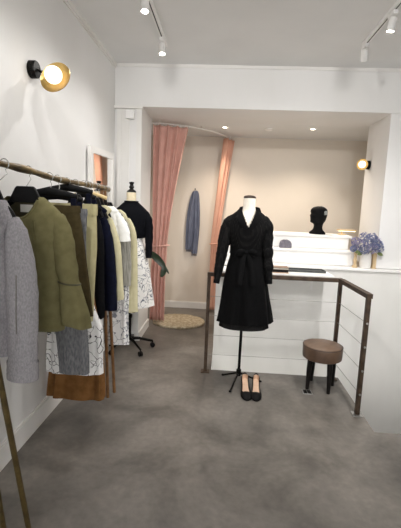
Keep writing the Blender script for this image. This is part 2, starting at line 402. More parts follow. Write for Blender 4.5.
☆ ☆ ☆ ☆ ☆ ☆ ☆
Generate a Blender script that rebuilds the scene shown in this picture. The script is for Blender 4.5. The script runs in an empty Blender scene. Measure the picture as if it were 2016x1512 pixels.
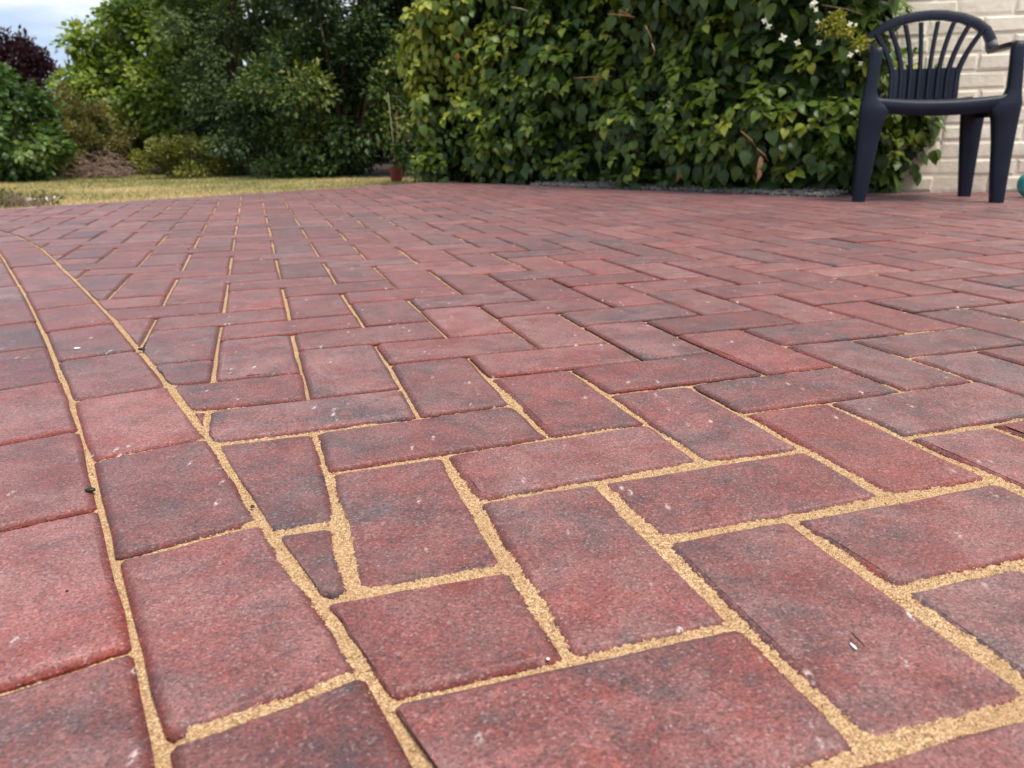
☆ ☆ ☆ ☆ ☆ ☆ ☆
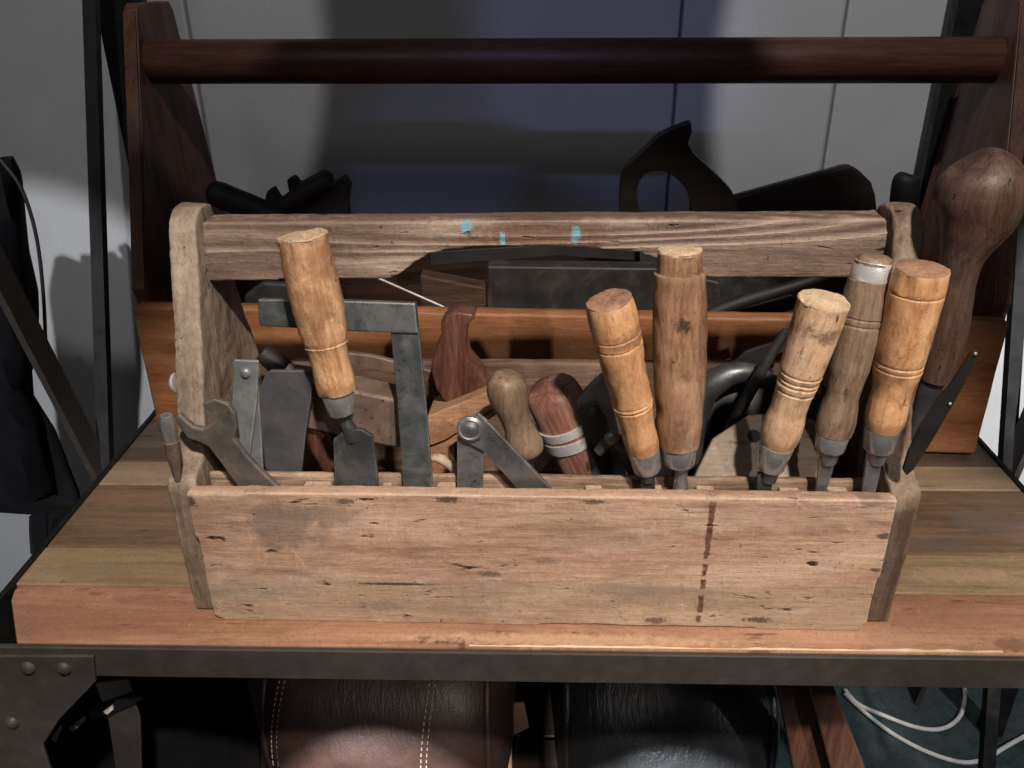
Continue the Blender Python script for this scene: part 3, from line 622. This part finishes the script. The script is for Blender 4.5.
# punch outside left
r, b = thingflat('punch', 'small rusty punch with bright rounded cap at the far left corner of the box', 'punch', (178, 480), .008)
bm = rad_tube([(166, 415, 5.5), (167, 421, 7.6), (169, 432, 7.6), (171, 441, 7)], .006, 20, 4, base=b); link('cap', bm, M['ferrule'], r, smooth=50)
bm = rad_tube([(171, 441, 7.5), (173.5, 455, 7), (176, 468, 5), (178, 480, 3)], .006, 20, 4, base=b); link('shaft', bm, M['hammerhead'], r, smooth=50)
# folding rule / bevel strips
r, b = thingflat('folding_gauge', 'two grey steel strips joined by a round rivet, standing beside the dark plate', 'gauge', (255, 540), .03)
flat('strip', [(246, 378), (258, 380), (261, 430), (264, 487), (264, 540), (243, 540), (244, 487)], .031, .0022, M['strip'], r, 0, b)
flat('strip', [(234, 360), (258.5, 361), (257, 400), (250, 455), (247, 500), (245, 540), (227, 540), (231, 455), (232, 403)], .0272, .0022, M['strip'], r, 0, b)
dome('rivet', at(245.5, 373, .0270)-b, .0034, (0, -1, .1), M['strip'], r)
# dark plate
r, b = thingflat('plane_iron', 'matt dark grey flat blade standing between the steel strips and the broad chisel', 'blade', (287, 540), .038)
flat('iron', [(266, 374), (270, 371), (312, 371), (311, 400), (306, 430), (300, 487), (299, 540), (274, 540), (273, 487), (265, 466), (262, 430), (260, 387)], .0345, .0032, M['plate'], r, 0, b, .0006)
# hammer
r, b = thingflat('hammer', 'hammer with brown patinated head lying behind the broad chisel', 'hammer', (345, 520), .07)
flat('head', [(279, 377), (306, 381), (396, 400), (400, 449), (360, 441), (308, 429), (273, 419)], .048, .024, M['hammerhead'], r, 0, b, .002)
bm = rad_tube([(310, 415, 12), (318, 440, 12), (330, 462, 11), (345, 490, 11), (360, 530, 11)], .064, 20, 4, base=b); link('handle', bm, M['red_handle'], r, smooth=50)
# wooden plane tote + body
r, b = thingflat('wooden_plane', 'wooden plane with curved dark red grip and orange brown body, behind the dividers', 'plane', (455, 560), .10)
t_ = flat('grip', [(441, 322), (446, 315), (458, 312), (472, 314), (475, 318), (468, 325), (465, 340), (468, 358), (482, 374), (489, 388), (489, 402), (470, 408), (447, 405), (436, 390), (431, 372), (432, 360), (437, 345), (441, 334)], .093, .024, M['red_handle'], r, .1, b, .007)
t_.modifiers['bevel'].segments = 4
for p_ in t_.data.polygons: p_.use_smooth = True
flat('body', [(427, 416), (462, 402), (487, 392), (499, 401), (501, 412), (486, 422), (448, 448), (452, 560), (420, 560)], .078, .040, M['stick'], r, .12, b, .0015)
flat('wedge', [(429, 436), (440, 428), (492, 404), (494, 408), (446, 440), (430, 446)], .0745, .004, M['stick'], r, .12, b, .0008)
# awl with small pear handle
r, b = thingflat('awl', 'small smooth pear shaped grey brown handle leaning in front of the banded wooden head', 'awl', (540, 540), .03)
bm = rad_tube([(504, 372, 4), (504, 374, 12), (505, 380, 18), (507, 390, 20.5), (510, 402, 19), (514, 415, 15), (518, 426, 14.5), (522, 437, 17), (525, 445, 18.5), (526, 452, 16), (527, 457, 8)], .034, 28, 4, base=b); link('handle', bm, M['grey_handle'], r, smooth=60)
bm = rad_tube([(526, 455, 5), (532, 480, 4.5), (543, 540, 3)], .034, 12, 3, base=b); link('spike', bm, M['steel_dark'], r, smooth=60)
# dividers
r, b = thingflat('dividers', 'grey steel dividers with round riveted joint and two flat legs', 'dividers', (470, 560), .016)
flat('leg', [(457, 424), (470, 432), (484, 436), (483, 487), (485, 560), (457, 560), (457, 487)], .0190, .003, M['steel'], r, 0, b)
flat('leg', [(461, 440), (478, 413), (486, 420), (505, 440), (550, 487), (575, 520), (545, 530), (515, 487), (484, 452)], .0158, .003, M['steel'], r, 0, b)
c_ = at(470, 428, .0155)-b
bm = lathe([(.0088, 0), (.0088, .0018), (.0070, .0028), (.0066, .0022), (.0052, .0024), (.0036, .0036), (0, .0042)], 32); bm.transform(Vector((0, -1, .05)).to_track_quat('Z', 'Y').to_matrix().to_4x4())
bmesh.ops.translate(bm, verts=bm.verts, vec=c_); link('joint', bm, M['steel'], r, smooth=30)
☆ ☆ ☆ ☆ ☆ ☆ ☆
_Your goal_
Select every line of the material above holding the word "part" and copy it.

_Solution to this exercise_
Keep writing the Blender script for this image. This is part 2, starting at line 402. More parts follow. Write for Blender 4.5.
Continue the Blender Python script for this scene: part 3, from line 622. This part finishes the script. The script is for Blender 4.5.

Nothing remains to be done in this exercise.